AMD Ryzen 5 2600 Geekbench Scores Leak - ~15% Over The Ryzen 5 1600?

👤by Tim Harmer Comments 📅20.02.2018 01:46:28



AMD's Pinnacle Ridge platform - complete with 400-series motherboards and 2000-series Ryzen CPUs - isn't scheduled for release until April, but that isn't stopping a few performance indicators from leaking out onto the interwebs. Today via WCCFTech is a new listing from Geekbench of a mid-range 6-core CPU in the range, complete with some limited specs. That CPU is the Ryzen 5 2600, the anticipated replacement for the Ryzen 5 1600 released just last year.

Ryzen 2, AKA the 2000-series, is expected to bring two major improvements over the original series. A step down from 14nm to a new 12nm+ manufacturing process isn't expected to bring major density improvements, but should be more power efficient and hence allow for higher clock speeds at equivalent voltages. Less easily quantifiable in terms of raw specs will be Performance Boost 2, the second generation of AMD's dynamic overclocking akin to Intel Turbo Boost.



The Geekbench record in question lists an AMD CPU with "AMD Ryzen: ZD2600BBM68AF_38/34_Y" as the ID string, representing a Ryzen 5 2600, on the Myrtle in-house testing platform. This 6-core, 12-thread CPU has a base frequency of 3.4GHz which boost up to 3.8GHz under PB2, and higher under XFR2 under lightly threaded workloads; that's a 200MHz improvement over the R5 1600. Other factors such as core configuration and cache allocations appear to be unchanged, and the overall TDP stays at 65W.



The R5 2600's Geekbench single-core score is a whopping 4269, whilst the multi-core score is an even more impressive 20102. Compared to Geekbench's aggregate listings for the R5 1600, pegging the chip at 3894 single-core and 17418 multi-core, you have a performance up-tick of 10% in single-threaded applications and 15% in multi-core workloads. All on the basis of an ~6% frequency boost and improved dynamic overclocking; not too shabby.

Here's where things get a little muddy however. WCCFTech is reporting an improvement of 15% in single and an eye-watering 31% in multi-core performance, but haven't sourced their R5 1600 Geekbench numbers. Still, 15% improvement in multi-core performance is impressive, and exceeds the <10% improvement often quoted of Intel Core CPUs upon a shift to a smaller process node (i.e. from Sandybridge to Ivybridge and Haswell to Broadwell etc.).

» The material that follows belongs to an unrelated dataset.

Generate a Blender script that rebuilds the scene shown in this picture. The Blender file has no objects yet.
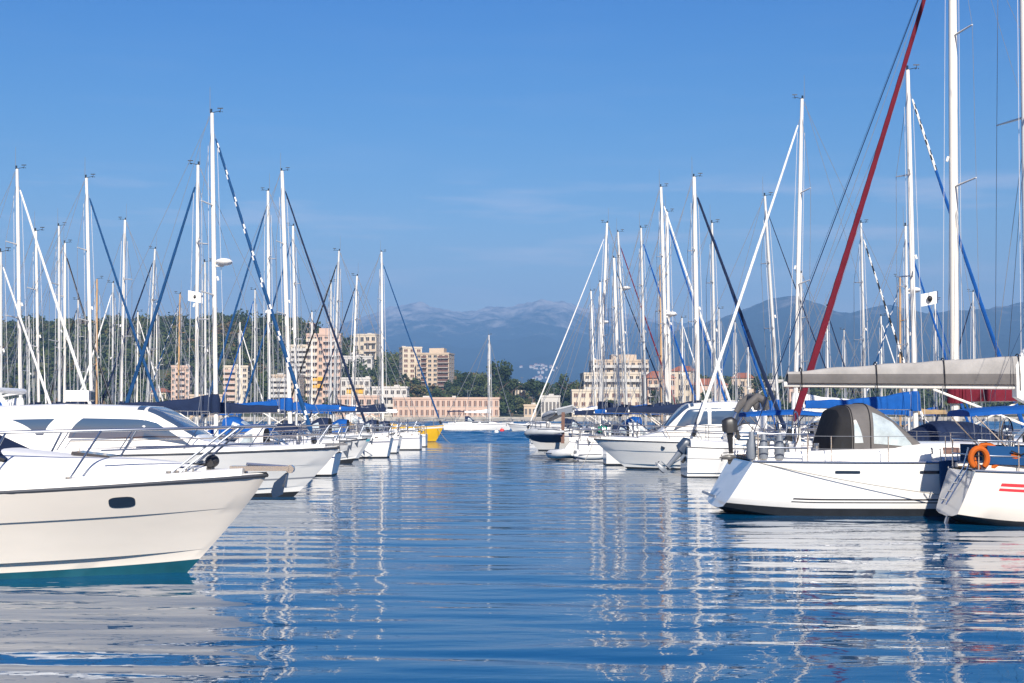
import bpy, bmesh, math, random
import numpy as np
from mathutils import Vector, Matrix

R = math.radians
random.seed(7)
rng = np.random.default_rng(11)
SC = bpy.context.scene
COL = SC.collection

# ------------------------------------------------------------------ camera, sky, sun, exposure
HC, PITCH, FPX = 2.3, R(2.92), 1422.2
cam_d = bpy.data.cameras.new('camera')
cam_d.lens = 50.0
cam_d.sensor_width = 36.0
cam_d.clip_start = 0.1
cam_d.clip_end = 40000
cam = bpy.data.objects.new('camera', cam_d)
cam.location = (0, 0, HC)
cam.rotation_euler = (R(90) + PITCH, 0, 0)
COL.objects.link(cam)
SC.camera = cam

SUN_EL, SUN_AZ = R(33), R(173)          # azimuth from +Y towards +X: behind the camera, to its right
sun_vec = Vector((math.sin(SUN_AZ) * math.cos(SUN_EL), math.cos(SUN_AZ) * math.cos(SUN_EL), math.sin(SUN_EL)))
world = bpy.data.worlds.new('World')
SC.world = world
world.use_nodes = True
wt = world.node_tree
bg = wt.nodes['Background']
bg.inputs['Strength'].default_value = 0.108
sky = wt.nodes.new('ShaderNodeTexSky')
sky.sky_type = 'NISHITA'
sky.sun_disc = False
sky.sun_elevation = SUN_EL
sky.sun_rotation = SUN_AZ
sky.air_density = 1.0
sky.dust_density = 0.5
sky.ozone_density = 2.5
hs = wt.nodes.new('ShaderNodeHueSaturation')
hs.inputs['Saturation'].default_value = 1.45
hs.inputs['Hue'].default_value = 0.505
wt.links.new(sky.outputs[0], hs.inputs['Color'])
# thin streaks of cirrus low in the sky
tc = wt.nodes.new('ShaderNodeTexCoord')
mp = wt.nodes.new('ShaderNodeMapping')
mp.inputs['Scale'].default_value = (7.0, 3.0, 60.0)
mp.inputs['Location'].default_value = (0.35, 0.0, 0.3)
cn = wt.nodes.new('ShaderNodeTexNoise')
cn.inputs['Scale'].default_value = 1.0
cn.inputs['Detail'].default_value = 5.0
cn.inputs['Roughness'].default_value = 0.55
cr = wt.nodes.new('ShaderNodeValToRGB')
cr.color_ramp.elements[0].position = 0.50
cr.color_ramp.elements[1].position = 0.72
sep = wt.nodes.new('ShaderNodeSeparateXYZ')
band = wt.nodes.new('ShaderNodeValToRGB')
for e in list(band.color_ramp.elements)[1:]:
    band.color_ramp.elements.remove(e)
band.color_ramp.elements[0].position = 0.0
band.color_ramp.elements[0].color = (0.5, 0.5, 0.5, 1)
for p, v in ((0.085, 0.6), (0.10, 1.0), (0.15, 1.0), (0.17, 0.12), (0.3, 0.0)):
    e = band.color_ramp.elements.new(p)
    e.color = (v, v, v, 1)
mul = wt.nodes.new('ShaderNodeMath')
mul.operation = 'MULTIPLY'
mul2 = wt.nodes.new('ShaderNodeMath')
mul2.operation = 'MULTIPLY'
mul2.inputs[1].default_value = 0.34
mx = wt.nodes.new('ShaderNodeMixRGB')
mx.inputs['Color2'].default_value = (8.5, 7.4, 7.4, 1)
wt.links.new(tc.outputs['Generated'], mp.inputs['Vector'])
wt.links.new(mp.outputs[0], cn.inputs['Vector'])
wt.links.new(cn.outputs[0], cr.inputs[0])
wt.links.new(tc.outputs['Generated'], sep.inputs[0])
wt.links.new(sep.outputs['Z'], band.inputs[0])
wt.links.new(cr.outputs[0], mul.inputs[0])
wt.links.new(band.outputs[0], mul.inputs[1])
wt.links.new(mul.outputs[0], mul2.inputs[0])
wt.links.new(mul2.outputs[0], mx.inputs['Fac'])
grad = wt.nodes.new('ShaderNodeValToRGB')
grad.color_ramp.elements[0].position = 0.05
grad.color_ramp.elements[0].color = (1.0, 0.70, 0.62, 1)
grad.color_ramp.elements[1].position = 0.55
grad.color_ramp.elements[1].color = (0.06, 0.36, 0.70, 1)
for p, c in ((0.13, (0.86, 0.76, 0.74)), (0.20, (0.61, 0.70, 0.76)), (0.29, (0.34, 0.61, 0.79))):
    e = grad.color_ramp.elements.new(p)
    e.color = (*c, 1)
e = grad.color_ramp.elements.new(0.38)
e.color = (0.15, 0.48, 0.74, 1)
wt.links.new(sep.outputs['Z'], grad.inputs[0])
tint = wt.nodes.new('ShaderNodeMixRGB')
tint.blend_type = 'MULTIPLY'
tint.inputs['Fac'].default_value = 1.0
wt.links.new(hs.outputs[0], tint.inputs['Color1'])
wt.links.new(grad.outputs[0], tint.inputs['Color2'])
wt.links.new(tint.outputs[0], mx.inputs['Color1'])
wt.links.new(mx.outputs[0], bg.inputs['Color'])

sd = bpy.data.lights.new('sun', 'SUN')
sd.energy = 4.9
sd.angle = R(0.53)
sd.color = (1.0, 0.92, 0.81)
sun = bpy.data.objects.new('sun', sd)
sun.rotation_euler = (-sun_vec).to_track_quat('-Z', 'Y').to_euler()
sun.location = sun_vec * 60
COL.objects.link(sun)

SC.view_settings.view_transform = 'Standard'
SC.view_settings.look = 'None'
SC.view_settings.exposure = 0.55
SC.view_settings.gamma = 1.0
SC.view_settings.use_curve_mapping = False
SC.render.engine = 'CYCLES'
cy = SC.cycles
cy.max_bounces = 6
cy.diffuse_bounces = 2
cy.glossy_bounces = 3
cy.transmission_bounces = 3
cy.transparent_max_bounces = 6
cy.volume_bounces = 0
cy.caustics_reflective = False
cy.caustics_refractive = False
cy.use_denoising = True
cy.sample_clamp_indirect = 6


def Xat(u, D, z=1.5):
    return (u - 512) / FPX * (D * math.cos(PITCH) + (z - HC) * math.sin(PITCH))


def Zat(y, D):
    return HC + D * math.tan(PITCH + math.atan((341.5 - y) / FPX))


# ------------------------------------------------------------------ materials
MATS = {}


def mat(key, col, rough=0.5, metal=0.0, coat=0.0, var=0.0, vscale=3.0, bump=0.0, bscale=20.0, stretch=(1, 1, 1), spec=0.5, second=None):
    m = bpy.data.materials.new(key)
    m.use_nodes = True
    nt = m.node_tree
    b = nt.nodes['Principled BSDF']
    b.inputs['Base Color'].default_value = (*col, 1)
    b.inputs['Roughness'].default_value = rough
    b.inputs['Metallic'].default_value = metal
    b.inputs['Coat Weight'].default_value = coat
    b.inputs['Coat Roughness'].default_value = 0.06
    b.inputs['Specular IOR Level'].default_value = spec
    if var > 0 or bump > 0:
        t = nt.nodes.new('ShaderNodeTexCoord')
        p = nt.nodes.new('ShaderNodeMapping')
        p.inputs['Scale'].default_value = stretch
        nt.links.new(t.outputs['Object'], p.inputs[0])
    if var > 0:
        n = nt.nodes.new('ShaderNodeTexNoise')
        n.inputs['Scale'].default_value = vscale
        n.inputs['Detail'].default_value = 6
        n.inputs['Roughness'].default_value = 0.62
        nt.links.new(p.outputs[0], n.inputs['Vector'])
        r = nt.nodes.new('ShaderNodeValToRGB')
        r.color_ramp.elements[0].position = 0.32
        r.color_ramp.elements[1].position = 0.68
        lo = second or tuple(c * (1 - var) for c in col)
        hi = tuple(min(1, c * (1 + var * 0.6)) for c in col)
        r.color_ramp.elements[0].color = (*lo, 1)
        r.color_ramp.elements[1].color = (*hi, 1)
        nt.links.new(n.outputs[0], r.inputs[0])
        nt.links.new(r.outputs[0], b.inputs['Base Color'])
    if bump > 0:
        n2 = nt.nodes.new('ShaderNodeTexNoise')
        n2.inputs['Scale'].default_value = bscale
        n2.inputs['Detail'].default_value = 4
        nt.links.new(p.outputs[0], n2.inputs['Vector'])
        bp = nt.nodes.new('ShaderNodeBump')
        bp.inputs['Strength'].default_value = bump
        bp.inputs['Distance'].default_value = 0.02
        nt.links.new(n2.outputs[0], bp.inputs['Height'])
        nt.links.new(bp.outputs[0], b.inputs['Normal'])
    MATS[key] = m
    return m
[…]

The other issue of course is that very little system configuration information is exposed in Geekbench results. It's possible that substantially faster than usual memory is being used in the R5 2600 test, which in turn would also improve cross-core and CCX communication speeds. That would have a major impact on multi-core scores in particular.

At this stage Ryzen 2 is looking promising, but more corroboration is needed and as always take rumours and leaks with a massive pinch of salt. The next major event which might see info revealed is GDC in mid-March, followed by a retail release in April.